Needless to say, much of Sunday was clouded by a fuzzy head. In fact all of Sunday was. When I went down to the bar, for my free Sunday beer, there wasn't even a barmaid there to converse with. I had to make do with conversing to the other patrons, and, of course, the owner. Which wasn't too bad, but it's always nice talking to a pretty girl. At least I had an early night last night, not that that helped me to get in to work any earlier this morning.

Now I think I might go off to the gym, and try and work some of the residual laziness out of my bones.

Wednesday, December 01, 2004

Defenestration?

You may have noticed that those nice folks over at Merriam-Webster have published a list of the top ten words that people looked up in 2004 (not entirely sure why they didn't wait until the end of the year, but there we go).

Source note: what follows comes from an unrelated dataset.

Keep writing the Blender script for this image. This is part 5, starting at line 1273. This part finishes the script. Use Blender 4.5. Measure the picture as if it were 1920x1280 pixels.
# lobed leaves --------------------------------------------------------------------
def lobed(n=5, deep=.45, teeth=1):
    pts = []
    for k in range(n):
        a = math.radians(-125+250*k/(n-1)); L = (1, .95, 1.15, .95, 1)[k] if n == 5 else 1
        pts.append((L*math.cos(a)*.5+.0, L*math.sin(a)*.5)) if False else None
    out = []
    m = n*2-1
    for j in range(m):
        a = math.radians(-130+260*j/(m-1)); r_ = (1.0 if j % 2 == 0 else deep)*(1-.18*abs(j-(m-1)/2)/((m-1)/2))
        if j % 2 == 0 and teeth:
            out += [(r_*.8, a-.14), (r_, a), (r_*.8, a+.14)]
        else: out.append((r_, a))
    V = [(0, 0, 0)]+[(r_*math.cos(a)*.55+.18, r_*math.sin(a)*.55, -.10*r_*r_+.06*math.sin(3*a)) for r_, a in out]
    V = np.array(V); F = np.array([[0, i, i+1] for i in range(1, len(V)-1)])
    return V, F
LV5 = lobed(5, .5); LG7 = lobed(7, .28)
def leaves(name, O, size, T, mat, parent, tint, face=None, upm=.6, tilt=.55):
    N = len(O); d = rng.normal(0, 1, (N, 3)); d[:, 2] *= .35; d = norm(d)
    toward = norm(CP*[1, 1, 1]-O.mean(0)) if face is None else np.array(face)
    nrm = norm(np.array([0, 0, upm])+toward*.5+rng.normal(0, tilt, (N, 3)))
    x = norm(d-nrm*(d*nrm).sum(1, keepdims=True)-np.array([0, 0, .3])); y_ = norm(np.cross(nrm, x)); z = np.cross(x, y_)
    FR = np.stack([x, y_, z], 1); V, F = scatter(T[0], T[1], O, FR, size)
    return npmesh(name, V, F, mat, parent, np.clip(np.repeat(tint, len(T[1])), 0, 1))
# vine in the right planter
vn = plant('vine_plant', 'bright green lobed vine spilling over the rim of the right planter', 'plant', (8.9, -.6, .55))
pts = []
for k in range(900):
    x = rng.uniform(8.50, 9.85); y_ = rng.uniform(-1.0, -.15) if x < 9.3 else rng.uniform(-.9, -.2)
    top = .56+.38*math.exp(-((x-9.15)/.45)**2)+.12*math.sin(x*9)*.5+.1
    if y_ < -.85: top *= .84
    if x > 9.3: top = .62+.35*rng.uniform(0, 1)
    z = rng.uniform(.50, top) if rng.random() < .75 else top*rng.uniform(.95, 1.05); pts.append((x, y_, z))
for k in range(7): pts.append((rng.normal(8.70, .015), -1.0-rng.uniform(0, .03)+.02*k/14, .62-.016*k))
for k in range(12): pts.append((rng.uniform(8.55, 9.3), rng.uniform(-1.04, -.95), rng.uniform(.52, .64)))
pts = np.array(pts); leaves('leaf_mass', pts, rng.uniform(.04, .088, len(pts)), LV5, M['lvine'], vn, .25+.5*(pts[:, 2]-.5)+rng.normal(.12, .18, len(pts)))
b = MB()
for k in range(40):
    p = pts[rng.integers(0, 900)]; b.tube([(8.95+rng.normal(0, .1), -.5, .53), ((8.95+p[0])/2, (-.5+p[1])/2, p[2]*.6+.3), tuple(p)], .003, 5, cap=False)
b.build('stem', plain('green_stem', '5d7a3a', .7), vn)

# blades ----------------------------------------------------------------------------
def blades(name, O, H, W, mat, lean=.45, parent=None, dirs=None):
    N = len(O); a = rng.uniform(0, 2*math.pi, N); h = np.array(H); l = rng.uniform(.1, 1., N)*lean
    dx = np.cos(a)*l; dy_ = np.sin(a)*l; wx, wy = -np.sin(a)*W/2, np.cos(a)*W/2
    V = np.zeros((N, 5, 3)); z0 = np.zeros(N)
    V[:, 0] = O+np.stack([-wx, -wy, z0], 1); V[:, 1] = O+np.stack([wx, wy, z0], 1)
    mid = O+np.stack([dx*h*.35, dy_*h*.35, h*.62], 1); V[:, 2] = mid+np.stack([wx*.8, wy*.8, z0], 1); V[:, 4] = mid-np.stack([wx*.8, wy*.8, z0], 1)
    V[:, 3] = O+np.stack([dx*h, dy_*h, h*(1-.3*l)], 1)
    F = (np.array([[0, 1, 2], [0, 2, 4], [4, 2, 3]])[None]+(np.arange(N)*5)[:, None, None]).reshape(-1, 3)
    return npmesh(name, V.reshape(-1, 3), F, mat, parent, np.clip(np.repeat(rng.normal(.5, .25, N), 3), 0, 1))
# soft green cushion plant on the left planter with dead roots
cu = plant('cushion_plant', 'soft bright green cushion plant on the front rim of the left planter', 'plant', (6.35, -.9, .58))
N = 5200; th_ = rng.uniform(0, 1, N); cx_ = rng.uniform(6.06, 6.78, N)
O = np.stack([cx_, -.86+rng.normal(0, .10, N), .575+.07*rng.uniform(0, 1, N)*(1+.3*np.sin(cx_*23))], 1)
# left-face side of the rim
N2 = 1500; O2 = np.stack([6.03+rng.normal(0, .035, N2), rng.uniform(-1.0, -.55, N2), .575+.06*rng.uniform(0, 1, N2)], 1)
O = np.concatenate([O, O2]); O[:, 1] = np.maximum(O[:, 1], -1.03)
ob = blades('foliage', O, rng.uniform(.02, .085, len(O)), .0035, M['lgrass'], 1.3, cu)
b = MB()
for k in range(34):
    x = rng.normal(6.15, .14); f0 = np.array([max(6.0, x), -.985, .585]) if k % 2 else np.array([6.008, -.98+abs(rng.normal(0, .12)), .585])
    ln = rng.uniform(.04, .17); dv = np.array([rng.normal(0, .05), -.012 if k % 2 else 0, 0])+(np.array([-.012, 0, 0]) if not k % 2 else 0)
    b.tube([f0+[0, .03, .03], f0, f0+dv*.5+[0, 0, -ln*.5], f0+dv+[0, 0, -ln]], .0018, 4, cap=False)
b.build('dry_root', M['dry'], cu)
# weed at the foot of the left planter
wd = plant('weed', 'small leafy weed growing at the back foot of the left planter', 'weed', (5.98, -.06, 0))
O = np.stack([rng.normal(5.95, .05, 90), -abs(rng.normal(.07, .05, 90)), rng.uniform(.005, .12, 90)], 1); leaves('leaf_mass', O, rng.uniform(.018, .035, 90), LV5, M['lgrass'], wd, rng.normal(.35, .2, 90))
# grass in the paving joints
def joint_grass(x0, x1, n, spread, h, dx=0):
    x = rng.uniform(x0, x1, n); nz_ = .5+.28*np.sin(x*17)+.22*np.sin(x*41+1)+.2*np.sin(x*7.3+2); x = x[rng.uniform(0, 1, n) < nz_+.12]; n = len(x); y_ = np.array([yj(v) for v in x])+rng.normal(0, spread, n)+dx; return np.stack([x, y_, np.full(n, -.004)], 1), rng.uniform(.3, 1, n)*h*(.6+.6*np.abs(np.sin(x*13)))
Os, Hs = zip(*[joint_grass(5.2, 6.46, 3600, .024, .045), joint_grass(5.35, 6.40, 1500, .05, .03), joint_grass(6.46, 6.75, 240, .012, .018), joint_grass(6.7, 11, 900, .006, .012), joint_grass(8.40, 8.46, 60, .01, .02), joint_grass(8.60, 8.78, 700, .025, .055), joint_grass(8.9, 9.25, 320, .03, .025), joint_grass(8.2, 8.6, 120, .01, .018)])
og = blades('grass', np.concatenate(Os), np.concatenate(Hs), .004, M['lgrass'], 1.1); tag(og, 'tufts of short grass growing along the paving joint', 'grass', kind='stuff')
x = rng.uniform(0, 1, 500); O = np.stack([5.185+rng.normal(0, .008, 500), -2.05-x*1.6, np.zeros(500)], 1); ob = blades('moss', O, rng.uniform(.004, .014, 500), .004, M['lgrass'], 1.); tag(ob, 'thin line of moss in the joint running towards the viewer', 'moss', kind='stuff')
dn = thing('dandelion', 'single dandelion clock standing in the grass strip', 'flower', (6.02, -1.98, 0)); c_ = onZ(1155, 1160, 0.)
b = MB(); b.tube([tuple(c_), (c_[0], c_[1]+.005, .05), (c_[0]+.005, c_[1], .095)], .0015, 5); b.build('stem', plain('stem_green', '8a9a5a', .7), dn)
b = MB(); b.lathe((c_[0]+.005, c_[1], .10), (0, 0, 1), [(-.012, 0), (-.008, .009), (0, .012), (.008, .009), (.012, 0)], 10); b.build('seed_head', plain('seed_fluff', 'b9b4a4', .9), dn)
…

I can understand why blog was a popular word and I can see how all the confusing presidential words would be popular, and I guess people were just looking for how you spell hurricane, but what is defenestration doing on the list? Where has this word been used that has made it such a popular search term?

Also I wanted to draw attention to, "Its list of most looked-up words is drawn up every year and it discounts terms such as swear words, that everyone likes to look up...". Why? Because I really do like to look up rude words.